**Aim**
Give only the count of lines containing "darkbrown".

**Input data**
>> BEGIN

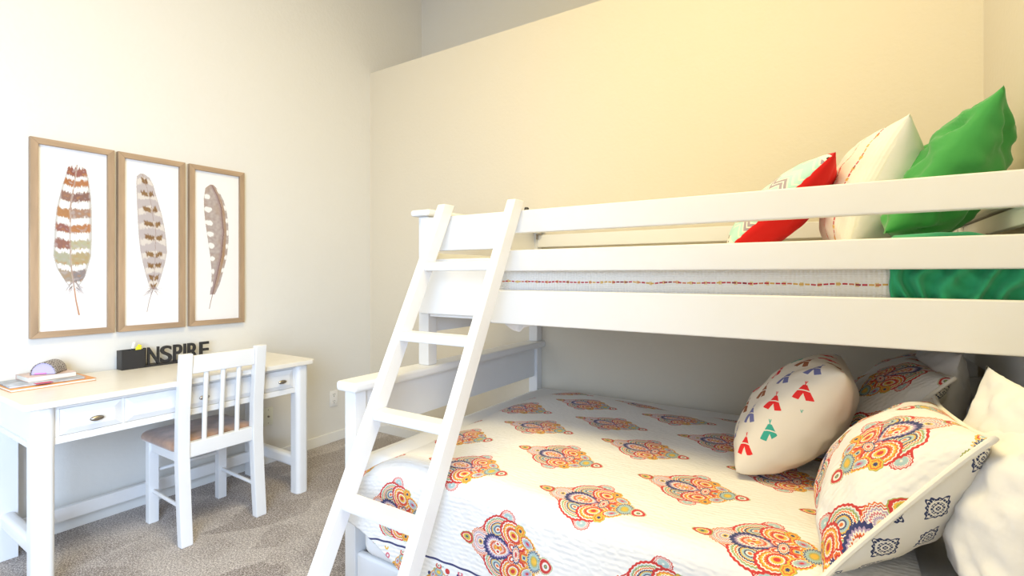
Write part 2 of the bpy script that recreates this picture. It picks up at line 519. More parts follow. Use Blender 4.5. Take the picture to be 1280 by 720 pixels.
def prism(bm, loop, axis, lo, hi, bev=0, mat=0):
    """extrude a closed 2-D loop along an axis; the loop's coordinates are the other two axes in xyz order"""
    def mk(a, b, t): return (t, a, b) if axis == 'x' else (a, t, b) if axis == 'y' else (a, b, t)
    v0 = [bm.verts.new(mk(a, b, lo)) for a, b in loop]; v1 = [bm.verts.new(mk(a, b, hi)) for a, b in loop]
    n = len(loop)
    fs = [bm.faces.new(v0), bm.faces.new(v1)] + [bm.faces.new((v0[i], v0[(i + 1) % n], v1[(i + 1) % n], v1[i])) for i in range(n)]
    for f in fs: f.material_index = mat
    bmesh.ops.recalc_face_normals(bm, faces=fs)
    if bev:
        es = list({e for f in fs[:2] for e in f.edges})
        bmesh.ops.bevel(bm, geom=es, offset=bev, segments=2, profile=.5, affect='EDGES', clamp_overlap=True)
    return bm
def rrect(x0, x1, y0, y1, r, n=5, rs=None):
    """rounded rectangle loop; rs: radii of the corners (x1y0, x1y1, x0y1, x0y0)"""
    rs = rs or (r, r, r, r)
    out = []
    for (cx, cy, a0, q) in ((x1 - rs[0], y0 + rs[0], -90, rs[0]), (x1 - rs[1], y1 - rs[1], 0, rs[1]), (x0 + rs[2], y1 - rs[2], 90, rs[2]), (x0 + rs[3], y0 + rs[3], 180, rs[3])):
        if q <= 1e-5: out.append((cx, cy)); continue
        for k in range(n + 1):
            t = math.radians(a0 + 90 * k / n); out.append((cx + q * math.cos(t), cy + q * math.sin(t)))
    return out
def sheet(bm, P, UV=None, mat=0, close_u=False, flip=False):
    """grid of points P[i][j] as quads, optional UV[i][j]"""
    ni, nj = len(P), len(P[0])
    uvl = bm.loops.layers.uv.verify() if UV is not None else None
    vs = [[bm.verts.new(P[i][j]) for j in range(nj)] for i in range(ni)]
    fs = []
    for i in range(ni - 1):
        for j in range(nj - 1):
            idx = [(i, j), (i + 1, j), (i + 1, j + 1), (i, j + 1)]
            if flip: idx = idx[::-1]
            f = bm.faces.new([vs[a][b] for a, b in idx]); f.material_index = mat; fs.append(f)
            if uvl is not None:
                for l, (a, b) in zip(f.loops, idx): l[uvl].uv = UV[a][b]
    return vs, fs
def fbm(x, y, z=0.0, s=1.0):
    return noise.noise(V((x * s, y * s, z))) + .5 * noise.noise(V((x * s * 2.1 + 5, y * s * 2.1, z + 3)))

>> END
>> BEGIN

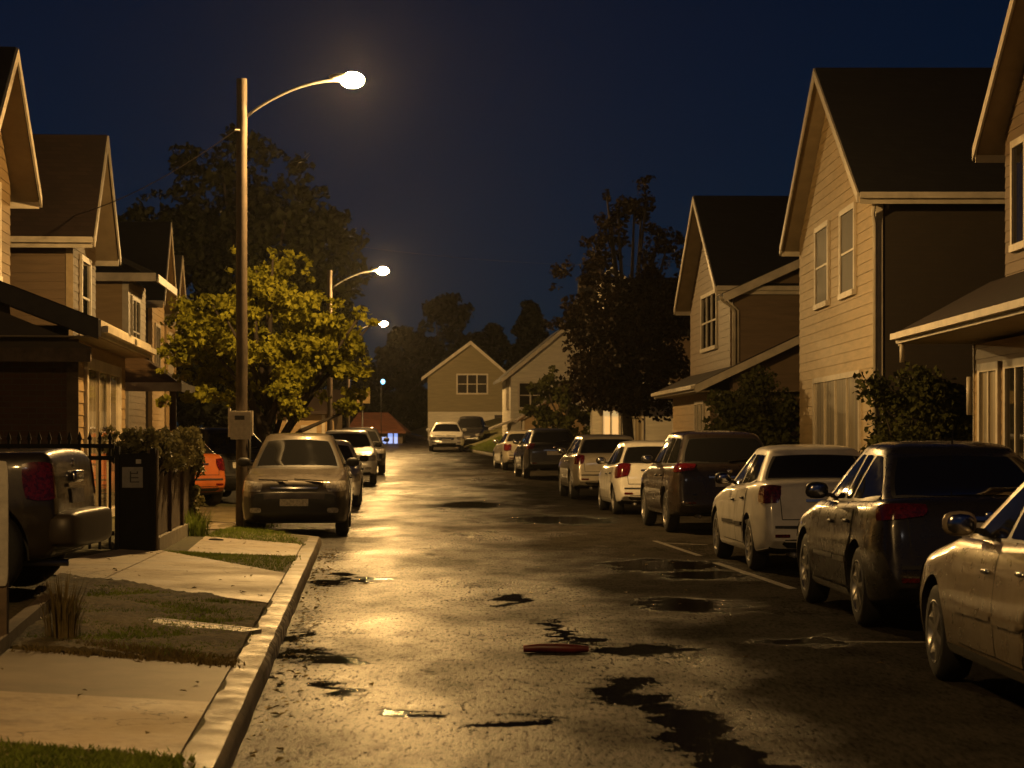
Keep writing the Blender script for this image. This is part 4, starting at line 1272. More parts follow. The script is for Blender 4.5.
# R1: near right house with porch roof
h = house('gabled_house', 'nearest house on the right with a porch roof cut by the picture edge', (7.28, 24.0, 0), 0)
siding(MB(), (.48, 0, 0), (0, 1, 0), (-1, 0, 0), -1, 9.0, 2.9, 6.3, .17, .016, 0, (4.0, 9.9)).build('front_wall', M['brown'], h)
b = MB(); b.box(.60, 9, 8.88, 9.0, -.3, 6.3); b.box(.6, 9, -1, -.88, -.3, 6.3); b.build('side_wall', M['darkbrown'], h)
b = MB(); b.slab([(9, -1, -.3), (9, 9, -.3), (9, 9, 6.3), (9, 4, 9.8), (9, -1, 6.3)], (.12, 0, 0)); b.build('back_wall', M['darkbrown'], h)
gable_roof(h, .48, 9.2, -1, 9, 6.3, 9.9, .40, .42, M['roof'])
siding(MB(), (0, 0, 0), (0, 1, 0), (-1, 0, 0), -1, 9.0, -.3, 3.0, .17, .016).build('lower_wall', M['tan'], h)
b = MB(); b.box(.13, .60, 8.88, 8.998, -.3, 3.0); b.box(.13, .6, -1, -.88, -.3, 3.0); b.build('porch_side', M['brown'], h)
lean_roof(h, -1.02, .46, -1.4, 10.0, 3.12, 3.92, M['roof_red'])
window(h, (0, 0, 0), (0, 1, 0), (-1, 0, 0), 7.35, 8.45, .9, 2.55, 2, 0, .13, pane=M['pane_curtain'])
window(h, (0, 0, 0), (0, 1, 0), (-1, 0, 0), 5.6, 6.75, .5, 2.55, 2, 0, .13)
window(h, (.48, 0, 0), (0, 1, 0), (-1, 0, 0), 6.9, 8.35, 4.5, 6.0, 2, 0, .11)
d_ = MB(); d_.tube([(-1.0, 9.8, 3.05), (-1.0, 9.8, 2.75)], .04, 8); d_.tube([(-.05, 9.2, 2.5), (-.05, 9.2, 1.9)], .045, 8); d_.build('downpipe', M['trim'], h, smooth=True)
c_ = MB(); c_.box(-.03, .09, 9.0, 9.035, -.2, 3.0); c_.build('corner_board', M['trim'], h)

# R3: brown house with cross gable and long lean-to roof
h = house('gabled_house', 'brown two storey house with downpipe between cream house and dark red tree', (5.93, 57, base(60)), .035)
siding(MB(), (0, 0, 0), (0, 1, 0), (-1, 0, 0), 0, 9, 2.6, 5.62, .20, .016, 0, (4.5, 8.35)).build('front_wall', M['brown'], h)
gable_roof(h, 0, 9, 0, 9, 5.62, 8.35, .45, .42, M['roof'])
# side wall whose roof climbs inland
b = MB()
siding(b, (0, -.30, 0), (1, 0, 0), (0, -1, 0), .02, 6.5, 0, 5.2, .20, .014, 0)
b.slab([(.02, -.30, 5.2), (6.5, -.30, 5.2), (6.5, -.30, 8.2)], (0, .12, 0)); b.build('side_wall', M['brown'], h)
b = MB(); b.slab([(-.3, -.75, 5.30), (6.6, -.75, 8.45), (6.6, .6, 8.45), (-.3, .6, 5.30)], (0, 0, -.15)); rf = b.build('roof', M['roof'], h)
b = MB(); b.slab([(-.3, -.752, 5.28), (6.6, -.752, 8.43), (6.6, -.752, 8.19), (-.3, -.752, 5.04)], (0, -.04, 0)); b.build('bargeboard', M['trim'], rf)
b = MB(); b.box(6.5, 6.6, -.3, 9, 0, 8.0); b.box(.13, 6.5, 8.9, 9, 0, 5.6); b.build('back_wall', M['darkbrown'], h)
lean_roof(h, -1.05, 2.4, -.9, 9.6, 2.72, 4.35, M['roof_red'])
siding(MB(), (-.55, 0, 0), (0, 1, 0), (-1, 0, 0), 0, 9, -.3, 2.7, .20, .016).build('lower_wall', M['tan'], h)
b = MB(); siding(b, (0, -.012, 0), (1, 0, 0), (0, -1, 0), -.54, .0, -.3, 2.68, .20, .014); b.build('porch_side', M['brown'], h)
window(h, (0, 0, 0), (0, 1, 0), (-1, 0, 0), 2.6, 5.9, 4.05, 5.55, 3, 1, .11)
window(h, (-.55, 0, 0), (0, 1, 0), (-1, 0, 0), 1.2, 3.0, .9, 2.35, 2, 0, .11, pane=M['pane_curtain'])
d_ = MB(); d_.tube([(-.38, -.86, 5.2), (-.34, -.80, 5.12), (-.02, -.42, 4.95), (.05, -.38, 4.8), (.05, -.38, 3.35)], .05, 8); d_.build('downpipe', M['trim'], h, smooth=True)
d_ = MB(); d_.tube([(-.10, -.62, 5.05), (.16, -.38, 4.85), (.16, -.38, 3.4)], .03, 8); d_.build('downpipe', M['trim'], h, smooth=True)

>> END

**Result for this exercise**
3